As AI becomes useful to both defenders and attackers, organizations using it for security need unified, well-governed, responsible deployment.
Today, almost every AI-driven capability available to cybersecurity providers is also available (or adaptable) to cyberattackers and state-sponsored threat actors. In fact, the adoption of AI by cybercriminals is becoming more systematic.
Attackers are integrating generative AI across the attack chain: automating the creation of phishing lures, generating malicious code, improving payload evasiveness and making social engineering more convincing at scale. What previously required skilled human operators can now be replicated more quickly and at lower cost, across every industry.
The common thread across these threat scenarios is speed and scale. AI helps threat actors compress the time between reconnaissance and compromise; between identifying a target and deploying a convincing lure; and between creating a payload and adapting it to evade detection.
For defenders, the response time advantage that once existed is eroding.
AI implementation challenges
Many of the larger enterprises across APAC that are planning to establish or expand a security operations center in the next two years expect to incorporate AI. However, they also face a distinct set of organizational and technical challenges when integrating this technology into their security infrastructure.
Approaching these challenges without a clear framework risks compounding the problems AI is meant to solve:
- Data quality and telemetry coverage matter first. AI detection and correlation are only as effective as the data they operate on. Fragmented architectures with siloed data sources produce inconsistent telemetry that limits AI effectiveness. Organizations should prioritize centralized data collection across endpoints, identity, cloud and network before AI-driven correlation can deliver meaningful results.
- Skill gaps and change management remain another issue. AI tools that require deep technical configuration may widen rather than narrow capability gaps in under-resourced teams. The most operationally effective AI implementations are those that embed intelligence directly into analyst workflows.
- Responsible AI governance should also be part of the plan. As AI becomes embedded in security operations, enterprises need governance frameworks that cover model accountability, internal oversight and regulatory alignment. Any AI rollout should be tied to internal policies that define acceptable use, review processes and escalation paths.
Practical steps for proactive AI defenses
- Fragmented data limits AI effectiveness. Consolidate telemetry into a unified platform before layering AI capabilities.
- Evaluate AI security tools based on workflow integration, not feature count. The measure is analyst time saved, not capabilities listed.
- Prioritize platforms where AI capabilities are built-in rather than bolted-on, to minimize integration overhead and reduce total cost of ownership.
- Establish internal AI governance standards that align with emerging regulatory requirements and vendor accountability frameworks.
- Run phased deployments with measurable outcome baselines to validate AI impact before full-scale rollout.

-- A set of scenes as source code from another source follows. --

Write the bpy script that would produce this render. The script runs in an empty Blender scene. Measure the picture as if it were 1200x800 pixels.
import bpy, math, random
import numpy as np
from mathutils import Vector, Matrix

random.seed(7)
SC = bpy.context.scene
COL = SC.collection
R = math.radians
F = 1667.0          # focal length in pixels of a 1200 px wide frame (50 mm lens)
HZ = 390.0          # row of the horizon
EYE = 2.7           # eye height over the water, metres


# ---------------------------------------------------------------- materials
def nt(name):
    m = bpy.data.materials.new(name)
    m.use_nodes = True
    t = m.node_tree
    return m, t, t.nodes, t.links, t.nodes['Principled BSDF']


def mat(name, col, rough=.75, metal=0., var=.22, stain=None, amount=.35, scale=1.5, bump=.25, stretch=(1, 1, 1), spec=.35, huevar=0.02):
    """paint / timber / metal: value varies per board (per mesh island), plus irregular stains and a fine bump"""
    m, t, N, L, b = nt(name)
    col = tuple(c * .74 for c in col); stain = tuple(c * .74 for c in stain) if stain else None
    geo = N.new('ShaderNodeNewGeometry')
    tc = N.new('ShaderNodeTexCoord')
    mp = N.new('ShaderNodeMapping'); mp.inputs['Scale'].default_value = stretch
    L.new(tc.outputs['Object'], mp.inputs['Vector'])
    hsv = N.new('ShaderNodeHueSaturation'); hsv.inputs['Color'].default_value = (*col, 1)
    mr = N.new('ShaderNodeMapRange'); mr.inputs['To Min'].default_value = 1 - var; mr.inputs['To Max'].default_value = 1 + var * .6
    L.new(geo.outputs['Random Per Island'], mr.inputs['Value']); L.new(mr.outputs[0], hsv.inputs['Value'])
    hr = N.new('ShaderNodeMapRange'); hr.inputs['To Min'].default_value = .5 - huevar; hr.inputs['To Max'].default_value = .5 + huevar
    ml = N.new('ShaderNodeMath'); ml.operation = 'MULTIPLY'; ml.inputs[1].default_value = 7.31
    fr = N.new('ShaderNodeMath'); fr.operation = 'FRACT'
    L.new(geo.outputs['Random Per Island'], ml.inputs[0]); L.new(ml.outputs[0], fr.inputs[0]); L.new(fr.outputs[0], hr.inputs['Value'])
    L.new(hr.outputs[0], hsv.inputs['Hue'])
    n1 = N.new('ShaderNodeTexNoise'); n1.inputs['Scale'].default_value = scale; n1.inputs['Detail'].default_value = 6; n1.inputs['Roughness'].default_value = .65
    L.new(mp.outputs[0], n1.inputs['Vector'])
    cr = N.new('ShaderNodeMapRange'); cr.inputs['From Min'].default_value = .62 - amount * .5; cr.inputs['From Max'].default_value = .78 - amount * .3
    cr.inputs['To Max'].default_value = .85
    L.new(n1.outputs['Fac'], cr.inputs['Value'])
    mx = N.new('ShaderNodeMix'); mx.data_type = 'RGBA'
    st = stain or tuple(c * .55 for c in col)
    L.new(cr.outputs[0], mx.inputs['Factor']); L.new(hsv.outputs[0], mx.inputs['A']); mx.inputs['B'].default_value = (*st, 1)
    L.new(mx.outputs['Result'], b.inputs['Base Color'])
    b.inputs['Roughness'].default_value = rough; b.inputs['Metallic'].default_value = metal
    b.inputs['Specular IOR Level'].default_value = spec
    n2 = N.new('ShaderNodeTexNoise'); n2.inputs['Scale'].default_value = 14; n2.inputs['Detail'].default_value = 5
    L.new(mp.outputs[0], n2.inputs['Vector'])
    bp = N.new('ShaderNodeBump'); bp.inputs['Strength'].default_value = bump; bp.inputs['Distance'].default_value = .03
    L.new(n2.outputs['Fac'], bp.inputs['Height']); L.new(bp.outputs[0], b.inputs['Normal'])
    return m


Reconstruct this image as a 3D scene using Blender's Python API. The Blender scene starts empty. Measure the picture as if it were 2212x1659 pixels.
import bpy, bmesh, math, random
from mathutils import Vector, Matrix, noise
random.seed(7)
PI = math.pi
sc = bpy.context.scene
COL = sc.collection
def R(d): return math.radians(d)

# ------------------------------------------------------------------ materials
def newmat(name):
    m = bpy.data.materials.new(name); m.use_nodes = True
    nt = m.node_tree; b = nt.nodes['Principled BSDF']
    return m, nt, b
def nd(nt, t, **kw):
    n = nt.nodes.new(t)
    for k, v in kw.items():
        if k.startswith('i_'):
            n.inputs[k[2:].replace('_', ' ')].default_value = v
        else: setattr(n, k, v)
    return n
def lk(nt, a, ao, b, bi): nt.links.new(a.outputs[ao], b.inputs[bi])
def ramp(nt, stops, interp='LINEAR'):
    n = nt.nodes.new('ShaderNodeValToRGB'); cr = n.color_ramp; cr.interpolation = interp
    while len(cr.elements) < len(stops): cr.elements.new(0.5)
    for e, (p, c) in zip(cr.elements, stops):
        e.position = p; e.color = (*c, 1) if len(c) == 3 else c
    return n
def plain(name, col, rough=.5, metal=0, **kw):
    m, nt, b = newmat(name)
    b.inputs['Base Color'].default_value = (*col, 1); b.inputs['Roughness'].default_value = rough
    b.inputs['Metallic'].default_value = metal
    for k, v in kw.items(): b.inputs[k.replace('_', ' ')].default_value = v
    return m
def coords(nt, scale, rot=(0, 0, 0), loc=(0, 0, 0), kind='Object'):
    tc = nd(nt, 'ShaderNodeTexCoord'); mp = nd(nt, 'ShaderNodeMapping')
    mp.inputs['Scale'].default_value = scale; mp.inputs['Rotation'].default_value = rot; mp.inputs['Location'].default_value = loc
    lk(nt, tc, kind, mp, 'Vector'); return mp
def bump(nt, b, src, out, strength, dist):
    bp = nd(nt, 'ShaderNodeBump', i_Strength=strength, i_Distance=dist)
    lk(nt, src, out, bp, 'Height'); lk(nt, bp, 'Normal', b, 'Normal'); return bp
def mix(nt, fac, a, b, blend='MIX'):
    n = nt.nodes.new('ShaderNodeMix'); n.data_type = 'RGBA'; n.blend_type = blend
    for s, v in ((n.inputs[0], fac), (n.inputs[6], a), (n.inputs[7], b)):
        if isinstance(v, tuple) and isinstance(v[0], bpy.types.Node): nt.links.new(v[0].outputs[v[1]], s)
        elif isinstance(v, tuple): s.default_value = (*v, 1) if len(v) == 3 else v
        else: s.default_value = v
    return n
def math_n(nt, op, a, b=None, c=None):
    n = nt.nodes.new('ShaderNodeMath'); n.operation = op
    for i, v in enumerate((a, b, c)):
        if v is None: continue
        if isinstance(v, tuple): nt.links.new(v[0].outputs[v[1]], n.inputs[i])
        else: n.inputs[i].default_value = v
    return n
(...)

Building a resilient AI strategy
For regional enterprise security leaders, implementing AI to deliver genuine operational benefit rather than added complexity will rest on solid end-to-end integration. Markets such as Singapore have moved quickly on AI adoption, but the same environment is also seeing more AI-enabled cyber threats, while employers continue to face technical gaps that can impede business operations.
As such, the goal is to embed AI into security operations in ways that improve detection, speed up response and reduce analyst workload.
That means building unified workflows, setting clear governance controls and measuring whether AI actually lowers risk rather than adding another layer of complexity.
Editor’s note: Platformization can improve visibility and response, but may harbor potential for lock-in and other architectural risks. For organizations that for various reasons prefer to keep a best-of-breed stack instead of platform consolidation, alternatives would be ensuring strong telemetry integration, clear governance and tightly scoped AI use cases, consistent with secure AI deployment and oversight guidance.